* **Work to be completed**:
Copy out the data exactly, leaving the pictures behind.

* **Information supplied**:
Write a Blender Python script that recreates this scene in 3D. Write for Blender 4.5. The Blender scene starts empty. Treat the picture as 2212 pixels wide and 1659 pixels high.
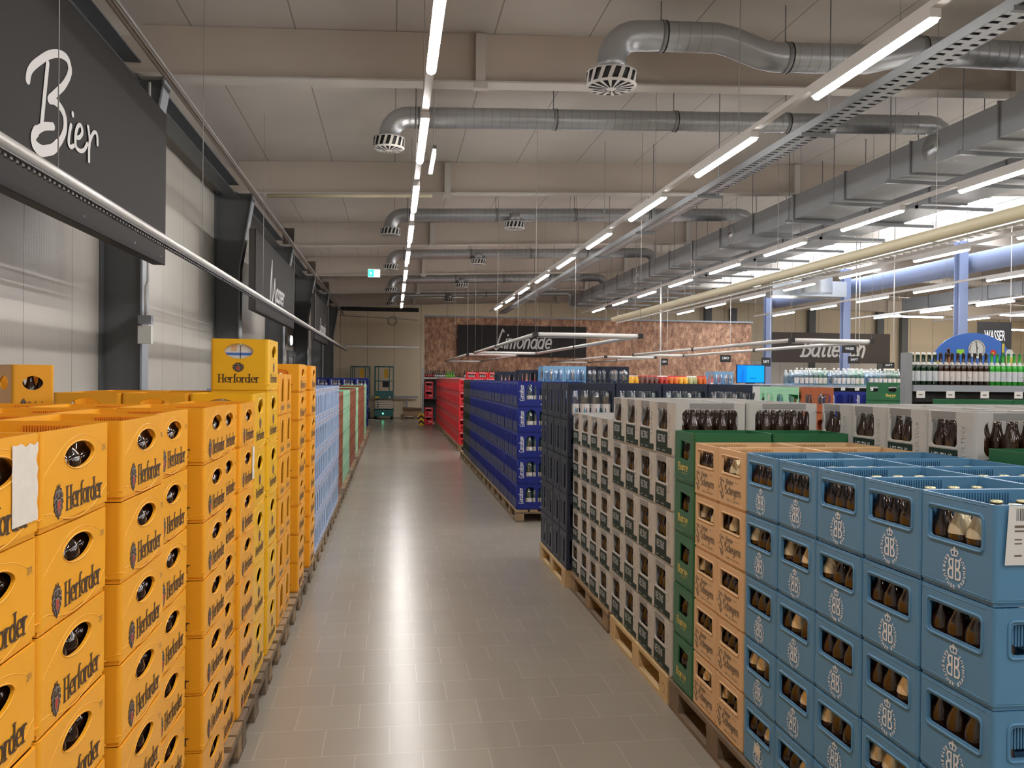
import bpy, bmesh, math, random
from math import pi, sin, cos, radians as R
from mathutils import Matrix, Vector
random.seed(11)
S = bpy.context.scene
COL = S.collection

# ------------------------------------------------------------------ camera
cam = bpy.data.cameras.new('camera'); camo = bpy.data.objects.new('camera', cam); COL.objects.link(camo)
FPX = 1850.0
cam.sensor_fit = 'HORIZONTAL'; cam.sensor_width = 36.0; cam.lens = 36.0 * FPX / 2212
cam.clip_start = .05; cam.clip_end = 200
YAW = math.atan(258 / FPX); PIT = math.atan((818 - 829.5) / FPX); ROLL = .01
D = Vector((sin(YAW) * cos(PIT), cos(YAW) * cos(PIT), sin(PIT)))
r0 = Vector((cos(YAW), -sin(YAW), 0)); u0 = r0.cross(D)
RR = cos(ROLL) * r0 + sin(ROLL) * u0; UU = -sin(ROLL) * r0 + cos(ROLL) * u0
mw = Matrix(((RR.x, UU.x, -D.x, 0), (RR.y, UU.y, -D.y, 0), (RR.z, UU.z, -D.z, 1.70), (0, 0, 0, 1)))
camo.matrix_world = mw
S.camera = camo
# ------------------------------------------------------------------ world, exposure
w = bpy.data.worlds.new('world'); S.world = w; w.use_nodes = True
w.node_tree.nodes['Background'].inputs[0].default_value = (.75, .85, 1, 1)
w.node_tree.nodes['Background'].inputs[1].default_value = .25
S.view_settings.view_transform = 'Standard'; S.view_settings.look = 'None'
S.view_settings.gamma = 1; S.view_settings.use_curve_mapping = False
S.view_settings.exposure = 0.62
LAMP = 62.0      # strength of the strip lights
SKY = 4.5        # strength of the daylight in the ridge glazing
cy = S.cycles
cy.max_bounces = 5; cy.diffuse_bounces = 3; cy.glossy_bounces = 3; cy.transmission_bounces = 3
cy.transparent_max_bounces = 8; cy.caustics_reflective = False; cy.caustics_refractive = False
cy.sample_clamp_indirect = 4; cy.use_adaptive_sampling = True; cy.adaptive_threshold = .03
cy.use_denoising = True

# ------------------------------------------------------------------ materials
def mat(name, c, rough=.5, metal=0, noise=.0, nscale=8, spec=.5, bump=0, emit=None, est=0, alpha=None):
    m = bpy.data.materials.new(name); m.use_nodes = True
    nt = m.node_tree; b = nt.nodes['Principled BSDF']
    b.inputs['Base Color'].default_value = (*c, 1); b.inputs['Roughness'].default_value = rough
    b.inputs['Metallic'].default_value = metal; b.inputs['Specular IOR Level'].default_value = spec
    if emit:
        b.inputs['Emission Color'].default_value = (*emit, 1); b.inputs['Emission Strength'].default_value = est
    if noise or bump:
        tc = nt.nodes.new('ShaderNodeTexCoord'); n = nt.nodes.new('ShaderNodeTexNoise')
        n.inputs['Scale'].default_value = nscale; n.inputs['Detail'].default_value = 4
        nt.links.new(tc.outputs['Object'], n.inputs['Vector'])
        if noise:
            hs = nt.nodes.new('ShaderNodeMix'); hs.data_type = 'RGBA'
            hs.inputs[6].default_value = (*[max(0, x * (1 - noise)) for x in c], 1)
            hs.inputs[7].default_value = (*[min(1, x * (1 + noise)) for x in c], 1)
            nt.links.new(n.outputs['Fac'], hs.inputs[0]); nt.links.new(hs.outputs[2], b.inputs['Base Color'])
        if bump:
            bp = nt.nodes.new('ShaderNodeBump'); bp.inputs['Strength'].default_value = bump; bp.inputs['Distance'].default_value = .01
            nt.links.new(n.outputs['Fac'], bp.inputs['Height']); nt.links.new(bp.outputs[0], b.inputs['Normal'])
    return m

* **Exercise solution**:
Write a Blender Python script that recreates this scene in 3D. Write for Blender 4.5. The Blender scene starts empty. Treat the picture as 2212 pixels wide and 1659 pixels high.
import bpy, bmesh, math, random
from math import pi, sin, cos, radians as R
from mathutils import Matrix, Vector
random.seed(11)
S = bpy.context.scene
COL = S.collection

# ------------------------------------------------------------------ camera
cam = bpy.data.cameras.new('camera'); camo = bpy.data.objects.new('camera', cam); COL.objects.link(camo)
FPX = 1850.0
cam.sensor_fit = 'HORIZONTAL'; cam.sensor_width = 36.0; cam.lens = 36.0 * FPX / 2212
cam.clip_start = .05; cam.clip_end = 200
YAW = math.atan(258 / FPX); PIT = math.atan((818 - 829.5) / FPX); ROLL = .01
D = Vector((sin(YAW) * cos(PIT), cos(YAW) * cos(PIT), sin(PIT)))
r0 = Vector((cos(YAW), -sin(YAW), 0)); u0 = r0.cross(D)
RR = cos(ROLL) * r0 + sin(ROLL) * u0; UU = -sin(ROLL) * r0 + cos(ROLL) * u0
mw = Matrix(((RR.x, UU.x, -D.x, 0), (RR.y, UU.y, -D.y, 0), (RR.z, UU.z, -D.z, 1.70), (0, 0, 0, 1)))
camo.matrix_world = mw
S.camera = camo
# ------------------------------------------------------------------ world, exposure
w = bpy.data.worlds.new('world'); S.world = w; w.use_nodes = True
w.node_tree.nodes['Background'].inputs[0].default_value = (.75, .85, 1, 1)
w.node_tree.nodes['Background'].inputs[1].default_value = .25
S.view_settings.view_transform = 'Standard'; S.view_settings.look = 'None'
S.view_settings.gamma = 1; S.view_settings.use_curve_mapping = False
S.view_settings.exposure = 0.62
LAMP = 62.0      # strength of the strip lights
SKY = 4.5        # strength of the daylight in the ridge glazing
cy = S.cycles
cy.max_bounces = 5; cy.diffuse_bounces = 3; cy.glossy_bounces = 3; cy.transmission_bounces = 3
cy.transparent_max_bounces = 8; cy.caustics_reflective = False; cy.caustics_refractive = False
cy.sample_clamp_indirect = 4; cy.use_adaptive_sampling = True; cy.adaptive_threshold = .03
cy.use_denoising = True

# ------------------------------------------------------------------ materials
def mat(name, c, rough=.5, metal=0, noise=.0, nscale=8, spec=.5, bump=0, emit=None, est=0, alpha=None):
    m = bpy.data.materials.new(name); m.use_nodes = True
    nt = m.node_tree; b = nt.nodes['Principled BSDF']
    b.inputs['Base Color'].default_value = (*c, 1); b.inputs['Roughness'].default_value = rough
    b.inputs['Metallic'].default_value = metal; b.inputs['Specular IOR Level'].default_value = spec
    if emit:
        b.inputs['Emission Color'].default_value = (*emit, 1); b.inputs['Emission Strength'].default_value = est
    if noise or bump:
        tc = nt.nodes.new('ShaderNodeTexCoord'); n = nt.nodes.new('ShaderNodeTexNoise')
        n.inputs['Scale'].default_value = nscale; n.inputs['Detail'].default_value = 4
        nt.links.new(tc.outputs['Object'], n.inputs['Vector'])
        if noise:
            hs = nt.nodes.new('ShaderNodeMix'); hs.data_type = 'RGBA'
            hs.inputs[6].default_value = (*[max(0, x * (1 - noise)) for x in c], 1)
            hs.inputs[7].default_value = (*[min(1, x * (1 + noise)) for x in c], 1)
            nt.links.new(n.outputs['Fac'], hs.inputs[0]); nt.links.new(hs.outputs[2], b.inputs['Base Color'])
        if bump:
            bp = nt.nodes.new('ShaderNodeBump'); bp.inputs['Strength'].default_value = bump; bp.inputs['Distance'].default_value = .01
            nt.links.new(n.outputs['Fac'], bp.inputs['Height']); nt.links.new(bp.outputs[0], b.inputs['Normal'])
    return m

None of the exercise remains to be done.